Can I Finance Land in My Construction Loan?

If you've decided to build a home rather than buy, financing your dream may become more complicated. Rather than a mortgage, you'll start out with a construction loan for building the house; while you can use a separate loan to buy the land, you can also combine the construction and land purchase into a single deal.

Construction Loans

With a conventional mortgage, a lender knows exactly what he's loaning money for, and how much. Construction loans are trickier: There's nothing to appraise yet, no collateral except the land, and construction can suffer delays or cost overruns. Typically, you take out a loan with a variable interest rate; the contractor submits bills on a regular basis and your lender pays the bills then charges interest on the money disbursed. You make interest-only payments during construction, then the loan comes due when you receive a certificate of occupancy.


How you handle buying the land is up to you. You can pay cash and take out a loan for construction; take out two different loans; or combine a land loan and a construction loan into a single deal. Buying the land and building the house with a single loan means you only have one set of closings costs to deal with and requires less money on hand than paying cash. If, however, you can get a better rate on a separate land-buying loan taking out two loans might be the smart move.

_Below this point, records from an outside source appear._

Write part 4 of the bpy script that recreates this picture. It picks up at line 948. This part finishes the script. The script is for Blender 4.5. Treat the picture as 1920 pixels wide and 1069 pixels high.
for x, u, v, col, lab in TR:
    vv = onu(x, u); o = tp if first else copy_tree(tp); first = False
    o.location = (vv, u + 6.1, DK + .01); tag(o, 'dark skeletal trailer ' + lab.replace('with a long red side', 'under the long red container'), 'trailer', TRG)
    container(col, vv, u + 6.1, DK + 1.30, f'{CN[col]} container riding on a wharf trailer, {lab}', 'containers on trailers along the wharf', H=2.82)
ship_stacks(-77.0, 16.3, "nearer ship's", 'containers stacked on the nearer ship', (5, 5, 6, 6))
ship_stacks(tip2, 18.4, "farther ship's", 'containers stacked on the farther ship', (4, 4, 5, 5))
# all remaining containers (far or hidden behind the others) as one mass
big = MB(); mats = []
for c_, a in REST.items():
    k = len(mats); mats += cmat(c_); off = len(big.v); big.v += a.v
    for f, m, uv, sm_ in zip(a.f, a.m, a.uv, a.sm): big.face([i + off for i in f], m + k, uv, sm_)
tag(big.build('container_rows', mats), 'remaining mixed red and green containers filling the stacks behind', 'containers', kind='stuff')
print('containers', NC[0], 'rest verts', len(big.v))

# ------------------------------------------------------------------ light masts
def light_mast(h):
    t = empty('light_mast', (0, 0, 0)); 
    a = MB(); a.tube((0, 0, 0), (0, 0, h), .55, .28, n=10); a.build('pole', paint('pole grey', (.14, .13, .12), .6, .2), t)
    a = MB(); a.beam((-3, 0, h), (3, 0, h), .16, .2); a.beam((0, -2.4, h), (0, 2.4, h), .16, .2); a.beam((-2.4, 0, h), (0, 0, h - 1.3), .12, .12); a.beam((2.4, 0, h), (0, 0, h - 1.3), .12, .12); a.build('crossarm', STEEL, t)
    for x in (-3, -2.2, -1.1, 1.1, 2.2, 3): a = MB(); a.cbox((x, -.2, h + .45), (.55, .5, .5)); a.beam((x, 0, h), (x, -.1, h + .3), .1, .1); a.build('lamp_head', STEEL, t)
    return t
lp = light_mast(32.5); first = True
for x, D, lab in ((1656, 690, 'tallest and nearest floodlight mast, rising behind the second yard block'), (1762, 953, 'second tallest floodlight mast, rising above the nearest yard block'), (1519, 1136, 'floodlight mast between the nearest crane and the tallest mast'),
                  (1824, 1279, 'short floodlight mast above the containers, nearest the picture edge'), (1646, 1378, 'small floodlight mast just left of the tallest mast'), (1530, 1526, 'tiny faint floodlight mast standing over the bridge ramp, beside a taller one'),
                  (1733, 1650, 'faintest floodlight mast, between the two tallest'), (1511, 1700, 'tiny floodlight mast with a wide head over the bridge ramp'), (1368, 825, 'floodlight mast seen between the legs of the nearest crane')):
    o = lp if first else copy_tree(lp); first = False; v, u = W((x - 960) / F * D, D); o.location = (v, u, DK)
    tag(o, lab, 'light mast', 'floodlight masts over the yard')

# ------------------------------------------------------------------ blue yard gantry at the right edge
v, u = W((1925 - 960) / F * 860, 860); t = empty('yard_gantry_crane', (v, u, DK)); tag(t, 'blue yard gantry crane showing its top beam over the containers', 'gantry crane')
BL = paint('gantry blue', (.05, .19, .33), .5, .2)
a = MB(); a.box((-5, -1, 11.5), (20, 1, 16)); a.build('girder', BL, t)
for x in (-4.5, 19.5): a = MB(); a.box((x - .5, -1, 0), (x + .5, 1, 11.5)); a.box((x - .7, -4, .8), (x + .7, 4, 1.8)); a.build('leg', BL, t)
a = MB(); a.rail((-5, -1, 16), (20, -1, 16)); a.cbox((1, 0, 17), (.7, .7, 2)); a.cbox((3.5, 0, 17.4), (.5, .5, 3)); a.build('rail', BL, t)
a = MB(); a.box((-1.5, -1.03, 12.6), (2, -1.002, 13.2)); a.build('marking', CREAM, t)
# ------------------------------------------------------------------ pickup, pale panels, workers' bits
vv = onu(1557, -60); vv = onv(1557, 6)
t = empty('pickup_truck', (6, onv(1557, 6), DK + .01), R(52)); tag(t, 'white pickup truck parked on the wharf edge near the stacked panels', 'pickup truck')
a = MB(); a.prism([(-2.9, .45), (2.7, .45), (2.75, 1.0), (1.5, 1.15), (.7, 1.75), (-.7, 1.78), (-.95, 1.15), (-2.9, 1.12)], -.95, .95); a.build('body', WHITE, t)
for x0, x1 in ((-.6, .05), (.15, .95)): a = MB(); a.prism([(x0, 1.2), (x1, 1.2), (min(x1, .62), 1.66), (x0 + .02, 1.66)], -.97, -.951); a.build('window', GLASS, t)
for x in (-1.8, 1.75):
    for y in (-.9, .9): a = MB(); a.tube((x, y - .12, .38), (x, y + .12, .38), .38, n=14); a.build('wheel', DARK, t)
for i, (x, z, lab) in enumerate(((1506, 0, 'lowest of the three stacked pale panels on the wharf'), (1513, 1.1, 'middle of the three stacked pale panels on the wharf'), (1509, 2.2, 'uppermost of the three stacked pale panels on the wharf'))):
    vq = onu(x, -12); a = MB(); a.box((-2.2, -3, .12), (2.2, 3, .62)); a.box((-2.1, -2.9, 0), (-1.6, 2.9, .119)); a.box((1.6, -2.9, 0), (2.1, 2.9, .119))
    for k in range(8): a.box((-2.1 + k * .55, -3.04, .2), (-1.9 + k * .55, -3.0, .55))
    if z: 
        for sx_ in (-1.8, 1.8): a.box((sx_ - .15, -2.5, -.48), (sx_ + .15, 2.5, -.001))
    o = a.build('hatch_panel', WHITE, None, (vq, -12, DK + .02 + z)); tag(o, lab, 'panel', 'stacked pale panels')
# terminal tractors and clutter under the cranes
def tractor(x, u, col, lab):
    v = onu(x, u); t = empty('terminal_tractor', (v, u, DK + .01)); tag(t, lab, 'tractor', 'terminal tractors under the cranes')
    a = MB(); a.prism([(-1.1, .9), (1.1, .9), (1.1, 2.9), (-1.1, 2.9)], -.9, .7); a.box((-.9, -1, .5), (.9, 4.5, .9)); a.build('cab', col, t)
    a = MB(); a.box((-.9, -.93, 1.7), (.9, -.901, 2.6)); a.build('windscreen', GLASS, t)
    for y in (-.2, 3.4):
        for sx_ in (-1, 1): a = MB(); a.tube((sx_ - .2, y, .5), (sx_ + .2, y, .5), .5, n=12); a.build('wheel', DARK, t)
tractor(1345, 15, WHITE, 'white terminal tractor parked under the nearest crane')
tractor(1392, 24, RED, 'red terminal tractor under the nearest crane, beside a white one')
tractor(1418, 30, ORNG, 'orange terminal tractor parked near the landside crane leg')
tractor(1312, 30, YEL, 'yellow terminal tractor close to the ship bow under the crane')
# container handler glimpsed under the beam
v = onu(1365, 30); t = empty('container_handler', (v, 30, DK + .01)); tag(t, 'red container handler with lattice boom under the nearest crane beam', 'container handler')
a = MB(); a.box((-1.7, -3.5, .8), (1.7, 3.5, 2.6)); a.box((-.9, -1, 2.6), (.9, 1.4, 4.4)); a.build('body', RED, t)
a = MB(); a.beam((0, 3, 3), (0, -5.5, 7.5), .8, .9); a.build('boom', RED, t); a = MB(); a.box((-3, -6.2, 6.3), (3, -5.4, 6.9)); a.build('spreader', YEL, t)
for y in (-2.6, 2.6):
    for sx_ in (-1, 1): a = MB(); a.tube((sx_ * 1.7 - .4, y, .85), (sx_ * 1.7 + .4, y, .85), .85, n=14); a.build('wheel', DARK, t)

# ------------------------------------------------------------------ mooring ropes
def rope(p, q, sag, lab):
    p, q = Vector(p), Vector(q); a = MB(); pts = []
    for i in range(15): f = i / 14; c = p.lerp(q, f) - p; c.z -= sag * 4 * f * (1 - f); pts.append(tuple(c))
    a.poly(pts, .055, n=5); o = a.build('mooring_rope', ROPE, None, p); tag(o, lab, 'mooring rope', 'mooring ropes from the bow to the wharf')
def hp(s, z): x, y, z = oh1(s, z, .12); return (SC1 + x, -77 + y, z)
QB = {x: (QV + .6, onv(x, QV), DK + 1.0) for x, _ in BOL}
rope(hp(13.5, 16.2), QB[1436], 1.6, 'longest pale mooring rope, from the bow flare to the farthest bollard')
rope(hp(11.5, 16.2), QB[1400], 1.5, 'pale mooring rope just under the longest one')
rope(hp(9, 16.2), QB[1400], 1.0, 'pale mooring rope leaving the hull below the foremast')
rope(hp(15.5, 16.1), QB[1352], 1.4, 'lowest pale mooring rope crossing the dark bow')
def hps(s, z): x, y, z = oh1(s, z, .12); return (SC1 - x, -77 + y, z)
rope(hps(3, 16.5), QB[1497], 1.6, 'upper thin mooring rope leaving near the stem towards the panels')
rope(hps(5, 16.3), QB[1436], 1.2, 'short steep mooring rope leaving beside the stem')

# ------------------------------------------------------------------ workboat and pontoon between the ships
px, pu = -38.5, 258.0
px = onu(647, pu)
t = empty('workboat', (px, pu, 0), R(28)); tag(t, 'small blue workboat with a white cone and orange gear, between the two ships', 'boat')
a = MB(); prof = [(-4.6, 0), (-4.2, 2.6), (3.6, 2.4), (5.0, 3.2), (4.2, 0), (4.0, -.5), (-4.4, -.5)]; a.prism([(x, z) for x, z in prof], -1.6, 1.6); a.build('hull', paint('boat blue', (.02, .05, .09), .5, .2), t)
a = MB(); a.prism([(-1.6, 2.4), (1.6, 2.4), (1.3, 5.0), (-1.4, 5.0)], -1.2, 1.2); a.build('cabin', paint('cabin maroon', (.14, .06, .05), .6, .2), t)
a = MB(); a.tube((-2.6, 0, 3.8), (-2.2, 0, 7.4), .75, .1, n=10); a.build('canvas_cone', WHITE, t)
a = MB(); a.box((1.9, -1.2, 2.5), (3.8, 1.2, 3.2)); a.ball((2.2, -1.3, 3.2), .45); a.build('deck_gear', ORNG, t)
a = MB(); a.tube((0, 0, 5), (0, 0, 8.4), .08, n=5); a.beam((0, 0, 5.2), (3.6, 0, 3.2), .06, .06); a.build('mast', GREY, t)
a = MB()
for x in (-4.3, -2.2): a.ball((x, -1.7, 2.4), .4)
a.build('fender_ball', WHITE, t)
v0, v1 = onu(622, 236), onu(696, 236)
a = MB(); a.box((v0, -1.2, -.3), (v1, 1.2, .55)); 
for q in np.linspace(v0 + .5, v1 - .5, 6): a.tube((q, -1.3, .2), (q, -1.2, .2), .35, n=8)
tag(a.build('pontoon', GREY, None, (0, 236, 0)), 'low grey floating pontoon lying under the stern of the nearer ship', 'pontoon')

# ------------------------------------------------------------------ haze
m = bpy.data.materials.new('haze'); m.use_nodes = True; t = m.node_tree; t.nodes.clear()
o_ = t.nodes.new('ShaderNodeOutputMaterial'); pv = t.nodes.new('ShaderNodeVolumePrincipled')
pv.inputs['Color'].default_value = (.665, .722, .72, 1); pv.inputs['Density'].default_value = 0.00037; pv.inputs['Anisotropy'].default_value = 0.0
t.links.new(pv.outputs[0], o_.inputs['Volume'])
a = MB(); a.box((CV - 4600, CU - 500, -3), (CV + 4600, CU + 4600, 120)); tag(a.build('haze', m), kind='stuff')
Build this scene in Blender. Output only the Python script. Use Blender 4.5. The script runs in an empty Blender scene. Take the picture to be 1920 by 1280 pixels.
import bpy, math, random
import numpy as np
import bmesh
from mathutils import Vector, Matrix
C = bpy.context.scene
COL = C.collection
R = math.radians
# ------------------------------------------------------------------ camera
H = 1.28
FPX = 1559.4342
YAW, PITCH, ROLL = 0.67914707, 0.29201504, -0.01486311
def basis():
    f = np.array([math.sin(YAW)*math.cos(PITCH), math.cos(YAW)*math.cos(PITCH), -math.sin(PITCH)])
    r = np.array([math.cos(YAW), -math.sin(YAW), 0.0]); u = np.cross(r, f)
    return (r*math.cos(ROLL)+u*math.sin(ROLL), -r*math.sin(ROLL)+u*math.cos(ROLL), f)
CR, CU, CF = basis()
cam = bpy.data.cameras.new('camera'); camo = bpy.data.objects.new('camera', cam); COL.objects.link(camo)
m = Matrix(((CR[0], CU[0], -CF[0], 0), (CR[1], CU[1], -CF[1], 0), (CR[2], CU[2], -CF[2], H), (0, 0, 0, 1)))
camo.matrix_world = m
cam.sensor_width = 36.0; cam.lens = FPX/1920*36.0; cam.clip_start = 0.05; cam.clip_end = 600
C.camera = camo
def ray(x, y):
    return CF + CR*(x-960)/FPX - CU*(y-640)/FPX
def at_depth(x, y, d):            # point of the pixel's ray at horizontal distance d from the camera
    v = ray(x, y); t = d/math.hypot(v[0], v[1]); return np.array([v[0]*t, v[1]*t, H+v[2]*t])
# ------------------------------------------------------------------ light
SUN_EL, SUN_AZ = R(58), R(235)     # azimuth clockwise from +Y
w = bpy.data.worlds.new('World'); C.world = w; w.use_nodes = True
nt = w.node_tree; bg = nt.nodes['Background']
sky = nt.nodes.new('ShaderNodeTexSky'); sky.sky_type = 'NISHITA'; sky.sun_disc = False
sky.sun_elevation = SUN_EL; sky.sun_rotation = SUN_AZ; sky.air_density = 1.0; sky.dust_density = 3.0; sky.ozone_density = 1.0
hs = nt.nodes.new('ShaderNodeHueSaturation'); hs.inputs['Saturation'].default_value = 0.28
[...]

Because of the uncertainty, construction loans have a higher interest rate than a mortgage. For that reason, home buyers usually take out a mortgage loan after construction finishes up, then use that to pay off the construction costs over time, rather than keep paying on the construction loan. You can do this in two separate loan arrangements -- though your lender may insist you apply for the mortgage before she approves the construction loan -- or you can use a construction-to-permanent loan, which automatically converts to a mortgage when construction is done.


If you already own a home, you can use that as collateral for a home equity loan, then use the loan proceeds to buy land or help finance the construction. If you can get a better interest rate than on a construction-and-land loan, and if there's no penalty for prepaying the home equity loan early, this might work out better for you. You can repay the loan when you sell the house, provided you can make a prompt sale for a good price.